Count how many lines hold the string "scene", and give only that number.

■ **Provided data**:
○ ○ ○ ○ ○ ○ ○
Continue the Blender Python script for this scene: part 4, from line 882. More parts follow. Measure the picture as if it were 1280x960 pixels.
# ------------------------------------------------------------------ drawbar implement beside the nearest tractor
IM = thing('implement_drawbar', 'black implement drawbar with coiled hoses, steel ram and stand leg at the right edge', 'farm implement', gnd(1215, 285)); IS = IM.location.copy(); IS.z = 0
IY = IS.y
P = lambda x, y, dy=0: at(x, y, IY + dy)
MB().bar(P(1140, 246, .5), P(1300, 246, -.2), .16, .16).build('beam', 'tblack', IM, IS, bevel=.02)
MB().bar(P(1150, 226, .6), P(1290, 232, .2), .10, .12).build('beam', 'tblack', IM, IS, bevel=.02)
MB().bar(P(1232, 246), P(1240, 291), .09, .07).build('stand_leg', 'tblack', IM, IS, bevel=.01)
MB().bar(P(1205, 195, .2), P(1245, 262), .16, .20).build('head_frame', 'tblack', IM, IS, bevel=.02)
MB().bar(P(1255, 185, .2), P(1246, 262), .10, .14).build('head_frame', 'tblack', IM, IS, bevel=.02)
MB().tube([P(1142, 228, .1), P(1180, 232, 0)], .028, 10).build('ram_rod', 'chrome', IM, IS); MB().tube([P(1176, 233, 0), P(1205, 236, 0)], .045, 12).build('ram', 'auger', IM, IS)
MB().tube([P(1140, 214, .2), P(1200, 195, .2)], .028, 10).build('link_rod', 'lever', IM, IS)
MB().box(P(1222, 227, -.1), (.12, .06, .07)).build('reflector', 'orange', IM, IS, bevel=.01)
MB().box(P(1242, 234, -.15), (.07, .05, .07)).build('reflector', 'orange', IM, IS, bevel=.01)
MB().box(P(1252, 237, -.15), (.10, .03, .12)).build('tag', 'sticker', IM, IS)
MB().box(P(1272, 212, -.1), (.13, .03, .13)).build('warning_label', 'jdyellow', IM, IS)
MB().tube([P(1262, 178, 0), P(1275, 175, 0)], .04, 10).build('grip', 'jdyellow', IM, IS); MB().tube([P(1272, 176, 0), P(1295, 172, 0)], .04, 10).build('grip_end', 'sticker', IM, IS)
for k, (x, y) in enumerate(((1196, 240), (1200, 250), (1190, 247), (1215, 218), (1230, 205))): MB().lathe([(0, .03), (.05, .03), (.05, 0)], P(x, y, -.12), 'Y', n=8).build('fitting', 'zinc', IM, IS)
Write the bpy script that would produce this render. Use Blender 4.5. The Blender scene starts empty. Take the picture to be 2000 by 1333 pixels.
○ ○ ○ ○ ○ ○ ○
■ **Exercise answer**: 2